Yes, keep it at Large and Fine; leave Digital Zoom turned off - you can get the same cropping by post-processing your image.

Setting it to Auto is the easiest way to get photos; learning all about photography is how to get the best photos (and leave a permanent hole in your wallet).

Denise40
19th of December 2009 (Sat), 20:58
Thanks Jon. I will go out tomorrow during the daylight and see how it goes. I am going to Disney World for Christmas, and want to hopefully get some good lights pics.

Vidcanon
19th of December 2009 (Sat), 22:23
The display is a fairly grainy one; the back LCD tends to look better than the electronic viewfinder though.

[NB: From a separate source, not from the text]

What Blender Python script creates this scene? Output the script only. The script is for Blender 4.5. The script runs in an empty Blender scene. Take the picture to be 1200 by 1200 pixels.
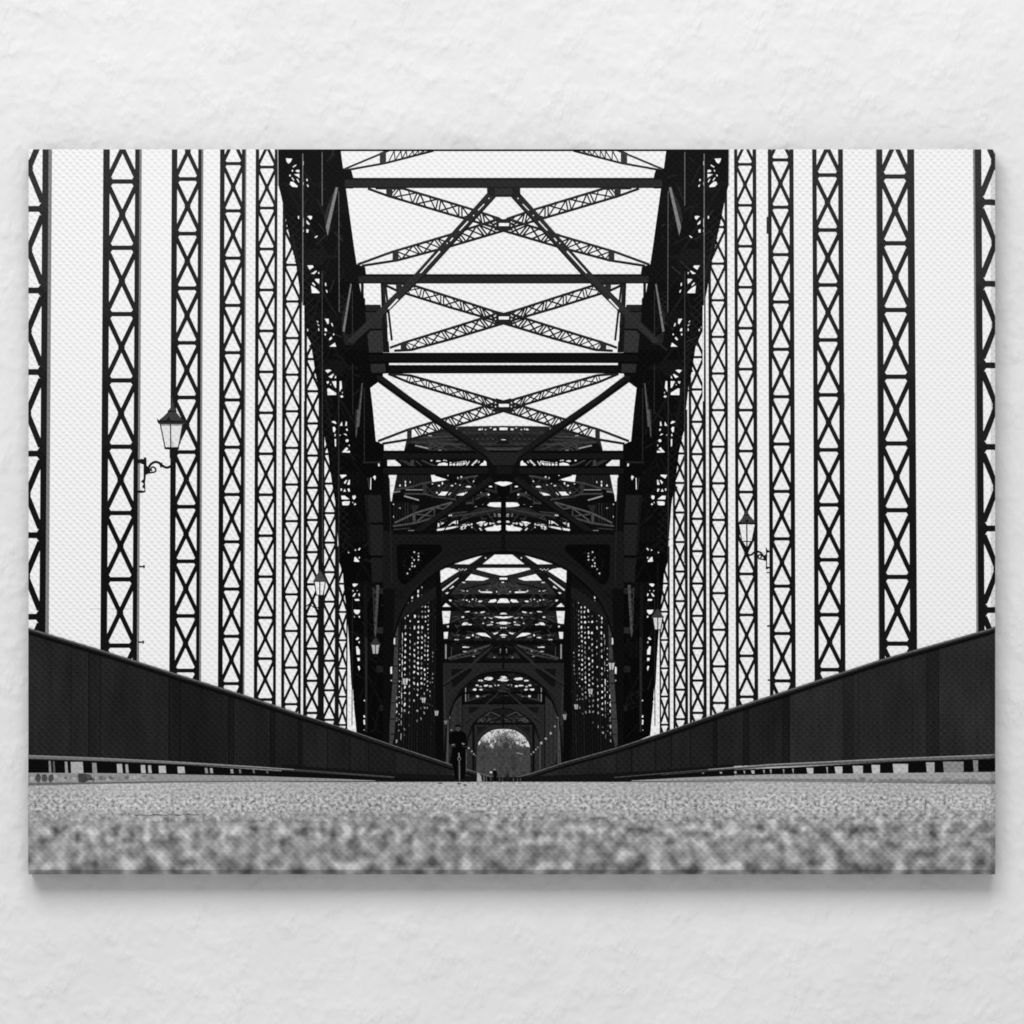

Yes, keep it at Large and Fine; leave Digital Zoom turned off - you can get the same cropping by post-processing your image.

Setting it to Auto is the easiest way to get photos; learning all about photography is how to get the best photos (and leave a permanent hole in your wallet).

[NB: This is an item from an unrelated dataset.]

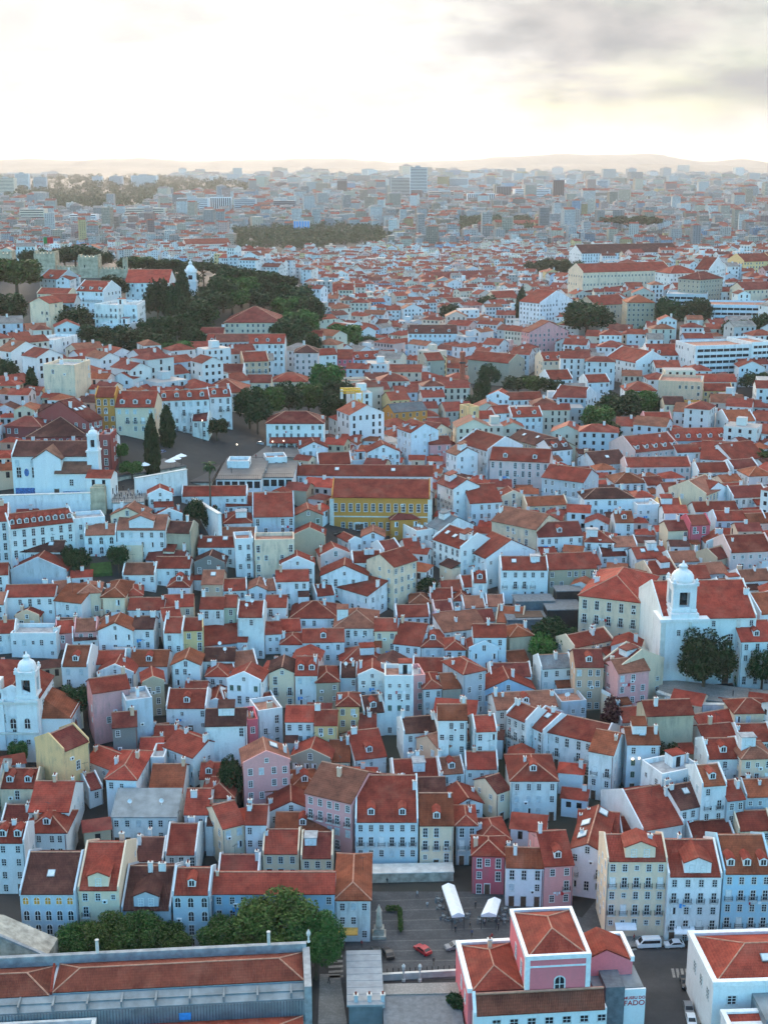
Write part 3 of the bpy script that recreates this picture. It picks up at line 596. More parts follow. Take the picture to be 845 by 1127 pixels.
BIG = """
palace/palace 637 655 704 663 38 4.2 h c l B S3 c4|pale stone palace with red hip roof and three rows of tall windows
palace/palace 365 547 473 548 20 4.2 g o r S2 Q|ochre yellow palace with white corner stones and arched door
long_house/long house 327 523 476 524 10 2.6 g W r k2|very long white building with thin red roof behind the ochre palace
hotel/hotel 127 448 170 448 17 3.6 g c r D3 B|cream hotel with three white dormers behind the cafe parasols
mansion/mansion 174 441 230 439 9 4 g W r D4 B|long white mansion with dormers behind the two cypresses
mansion/mansion 230 437 255 436 9 4 g W r D2 B|pale mansion end with balustraded balcony by the wooded square
annex/small building 211 463 229 463 6 2.2 g W m|little white building with maroon roof by the street lamp
gatehouse/gatehouse 105 437 127 437 8 4.2 g o r a|ochre building with an archway beside the cream hotel
red_palace/palace 6 469 46 470 11 2.2 h R m|crimson palace wing with white-framed windows above the old church
red_palace/palace 97 464 112 452 22 2.2 g R m k3|crimson palace range with rows of roof lights
red_palace/palace 30 481 96 480 22 1.6 h R d c1|broad brown roof of the crimson palace behind the old church
red_palace/palace 110 482 122 482 5 4 f R m|crimson palace end with white quoins beside the church tower
ruin_block/building 48 404 82 405 6 5 f c r x t|bare cream-white block on the slope below the ruins
terrace_house/building 3 380 34 381 12 2.2 g W d|white low building with grey-brown roof on the slope
terrace_house/building 35 376 59 377 6 4.2 f W r t|white narrow block beside the grey-brown roof
blank_block/apartment building 33 333 54 334 8 7 e c r x t|tall cream blank gable rising above round dark trees
grey_block/apartment building 54 333 82 333 9 6 g q r|grey terrace with red roof beside the tall cream gable
stacked_house/apartment building 84 320 114 321 11 5 g W r D3 B|white stepped houses with red dormers under the castle
stacked_house/apartment building 104 337 130 338 5 6 f W r B T|white stacked block with terraces, middle of the castle stair
stacked_house/apartment building 128 338 151 338 5 6 f W r B|white stacked block with dark open loggias beside the wood
stacked_house/apartment building 112 358 140 359 4 3.5 f W r B T|lowest white terraced block of the castle stair
castle_house/house block 44 306 66 307 9 3 g q r D1|blue-grey building with red roof beneath the castle tower
castle_house/house block 62 308 77 308 10 3 e W r|white gable beneath the castle keep
castle_house/house block 41 323 76 324 6 2.5 g c r|low cream range with red roof beneath the castle houses
hall/hall 138 311 186 311 14 4 g W l|white hall with a large plain red roof beside the spire
hall/hall 186 318 199 318 6 3 g W r|little white annex with red roof beside the spire
pavilion/pavilion 247 355 310 355 18 3 h c m|stone pavilion with great brown pyramid roof at the wood's edge
pavilion/pavilion 219 367 246 367 6 2 g c m|low brown-roofed wing of the pyramid-roofed pavilion
long_house/long house 227 378 313 378 10 4 g W r D7|long white building with skylit red roof below the pyramid pavilion
apartment_building/apartment building 268 398 296 397 10 4 g n r B|peach-orange building with balconies below the long skylit roof
apartment_building/apartment building 211 403 237 403 5 3.6 g W r|white building with flat red roof near the blue fence
apartment_building/apartment building 235 410 268 410 9 2.4 g W m|white building with a maroon roof beside the peach-orange one
villa/villa 223 432 270 432 16 2.4 h c r|villa with spreading red hip roof behind the square's trees
villa/villa 272 421 298 421 8 2.4 g c m|low villa with dark red roof behind the square's trees
villa/villa 299 420 338 420 10 2.4 h c r|cream villa with hip roof above the square's trees
villa/villa 293 466 356 466 13 3.8 h W m V|white villa with veranda and row of attic windows by the square
apartment_building/apartment building 322 370 355 370 5 4 g c r|cream apartment house by the wood's lane
apartment_building/apartment building 324 388 350 388 8 5 h k d|blush apartment house with brown roof by the wood's lane
apartment_building/apartment building 350 391 371 390 6 4 g W r|white apartment house behind the round lane tree
apartment_building/apartment building 371 395 388 395 10 4 g r r|dark crimson apartment house with steep red roof
apartment_building/apartment building 389 396 440 393 8 4 g l r D5|sky-blue apartment house with dormers beside the dark crimson one
apartment_building/apartment building 376 422 408 421 4 4 f c r t|bare cream block behind the crane
apartment_building/apartment building 384 455 417 453 12 4 h b d|pale blue house with dark roof under the crane
mansion/mansion 449 367 503 367 9 5.4 g b d D3 B|pale mansion with three small brown hip roofs
apartment_building/apartment building 469 397 489 396 8 5 g g r t|rough grey block beside the tall brick chimney
apartment_building/apartment building 526 399 558 400 11 3 g c r D3|cream building with red dormers behind the garden trees
apartment_building/apartment building 560 400 580 396 12 4 e g r x|bare grey gable in front of the pink gable house
pink_house/apartment building 582 366 625 364 12 5 e p r|rose pink gabled building on the upper slope beside cypresses
white_block/apartment building 594 334 630 331 14 6 e W r|white block with red side roof under the dark hill tree
cream_house/apartment building 545 328 570 327 7 3.4 g c r|cream building with a single window row beside the tall cypresses
cream_house/apartment building 597 397 633 396 9 3 g c r D3|pale yellow building with three dormers on the street bend
modern_block/apartment building 765 383 826 381 6 5.6 f W r G|long white modern apartment block with strip windows
modern_block/apartment building 827 379 850 378 6 5.6 f W s G|white modern block with glazed attic beside the strip-windowed block
row_house/apartment building 712 391 765 391 12 3.6 g W r D2|white building with two box dormers on a long red roof
row_house/apartment building 667 393 700 404 12 4 g W r c4|white angled terrace with many windows and stepped red roof
row_house/apartment building 646 421 671 420 8 3.4 g W r|white corner building with bright roof by the tree garden
row_house/apartment building 688 430 722 430 10 3.4 h W r|white building with hip roof above the dark tree garden
row_house/apartment building 766 420 810 420 8 3 g W r|white long low building below the strip-windowed block
peach_block/apartment building 724 421 772 423 7 5 f n r t|large peach block with rooftop clutter
yellow_house/apartment building 773 430 806 430 7 2.8 g y r|bright yellow building with hip-like red roof on the upper slope
yellow_house/apartment building 753 447 775 447 4 3 f o r|ochre block beneath the bright yellow building
cream_house/apartment building 731 445 753 445 7 3.6 g c d|cream narrow building with open dark roof frame
row_house/apartment building 453 428 470 427 6 3 g c r|cream building with red roof by the tall brick chimney's foot
row_house/apartment building 535 437 560 438 10 3.4 e W r|white gabled house with garden below the bare grey gable
row_house/apartment building 560 440 597 439 6 3 g W r|white low range along the steep dark lane
row_house/apartment building 607 438 640 441 14 3 g W r|white house with wide bright roofs beside the steep dark lane
row_house/apartment building 604 418 630 417 10 3 g W r|white house with square red roof at the top of the steep lane
convent_church/convent 640 279 747 277 13 4 g W d a|long white convent church with brown roof on the hill crest
convent/convent 641 300 738 297 9 6 g c r S3|long pale convent block with plain rows of windows on the hill
convent/convent 737 301 768 300 8 5.6 h W r|white end pavilion of the hill convent
convent/convent 640 321 700 320 6 2.4 g c r|low red-roofed range in front of the hill convent
old_palace/palace 690 333 720 333 9 6 h t o|tan tower-like palace with hip roof over the terraced garden
old_palace/palace 655 336 690 334 10 5 g t r t|weathered tan palace wing with uneven red roof
gable_block/apartment building 780 297 811 292 12 7 e W r|big white gable block on the hill
stone_block/apartment building 770 308 795 306 8 7 h g m|brown stone block with pale window frames on the hill
yellow_block/apartment building 818 288 850 287 8 5 g y r|yellow building on the far hill edge
cream_block/apartment building 818 319 850 318 8 5 g c m|cream building with three window rows above the glass school
glass_school/school 778 337 850 338 5 4.4 f b s G|long pale modern school with two glazed strips
glass_school/school 733 325 778 326 5 4.4 f q s G|grey modern school wing above the terraced garden
long_building/building 472 309 548 306 9 2.6 g c m|long building with dull red roof across the lower town
pink_building/building 205 269 254 268 9 5 g k r S3|large pale pink building with broad red roof beyond the castle wood
market_building/building 349 324 390 324 12 2 g c l|large plain red-roofed shed beyond the castle wood
school/school 567 247 607 246 6 4 g b r|pale building with long red roof by the distant park
"""
# ------------------------------------------------------------------ houses
SH, WS = 2.4, .78      # storey height, size of the fittings
WALL = dict(w=(.79, .79, .78), W=(.84, .84, .83), B=(.54, .62, .67), b=(.70, .78, .82), l=(.44, .63, .76), c=(.84, .66, .48), y=(.82, .55, .27),
            p=(.78, .38, .36), k=(.80, .60, .55), r=(.66, .13, .16), R=(.34, .085, .075), o=(.64, .285, .065), g=(.42, .37, .29), q=(.52, .56, .59), d=(.22, .21, .20),
            n=(.74, .49, .34), t=(.52, .43, .31), e=(.58, .64, .50), v=(.58, .44, .54))
ROOF = dict(r=(.262, .050, .034), o=(.275, .080, .042), d=(.090, .034, .030), l=(.34, .058, .040), s=(.20, .24, .27), m=(.19, .042, .036), f=(.31, .125, .085))
def win_mesh(kind, w, h):
    b = MB(); t = .13
    # the surround stands proud of the wall (which is the plane y=0); 0 trim 1 glass 2 white 3 shutter
    b.box(-w / 2 - t, -.06, -h / 2 - t, -w / 2, .02, h / 2 + t); b.box(w / 2, -.06, -h / 2 - t, w / 2 + t, .02, h / 2 + t)
    b.box(-w / 2, -.06, h / 2, w / 2, .02, h / 2 + t); b.box(-w / 2 - t - .05, -.10, -h / 2 - t - .05, w / 2 + t + .05, .02, -h / 2 - .001)
    if kind == 'shut':
        for s in (-1, 1):
            b.box(min(0, s * w / 2) + .02, -.05, -h / 2, max(0, s * w / 2) - .02, 0, h / 2, 3)
    elif kind == 'half':
        b.box(-w / 2, -.045, -h / 2, 0, 0, h / 2, 3); b.box(0, -.012, -h / 2, w / 2, 0, h / 2, 1)
    else:
        b.box(-.035, -.05, -h / 2, .035, -.013, h / 2, 2)
        for z in ((-h / 6, h / 5) if h > 1.3 else (0,)): b.box(-w / 2, -.045, z - .03, w / 2, -.013, z + .03, 2)
        for s in (-1, 1): b.box(s * w / 2 - .04, -.048, -h / 2, s * w / 2 + .04, -.013, h / 2, 2)
    return b
def pane_mesh(w, h):
    b = MB(); b.box(-w / 2, -.012, -h / 2, w / 2, 0, h / 2); return b.data('pane', ['glass'], False)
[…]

Sorry for butting in on your thread Denise but I have an SX20 and I was wondering Jon why you say turn the digital zoom off . I do bird photos and will I get the best results that way. Thanks in advance.

Jon
20th of December 2009 (Sun), 06:38
Well, all you're doing with "digital zoom"is an in-camera crop and resize. At 4x digital zoom, you're using 1/16 of the pixels in the camera; it's essentially averaging each pixel with its neighbor to split it up into 16 smaller, artificial pixels. You can do a crop and resize yourself with at least as good results in any moderately adequate photo editing program, including free ones that don't require a lot of computer power. And if you do the crop and resize in your computer you can change your mind about what you want.

Denise40
20th of December 2009 (Sun), 14:42
Here are a couple of photos that I took today with the SX20. The only thing I did was crop it. Any feedback would be appreciated. I left it on auto just to see what it could do.

TIA

http://img.photobucket.com/albums/v131/Denise40/IMG_0011.jpg

http://img.photobucket.com/albums/v131/Denise40/IMG_0008.jpg

Vidcanon
20th of December 2009 (Sun), 16:06
I'm an owner of an SX20 and to be honest I'm not happy with the AUTO results. I much prefer manual or custom. To me they are both overexposed or it may be my computer monitor.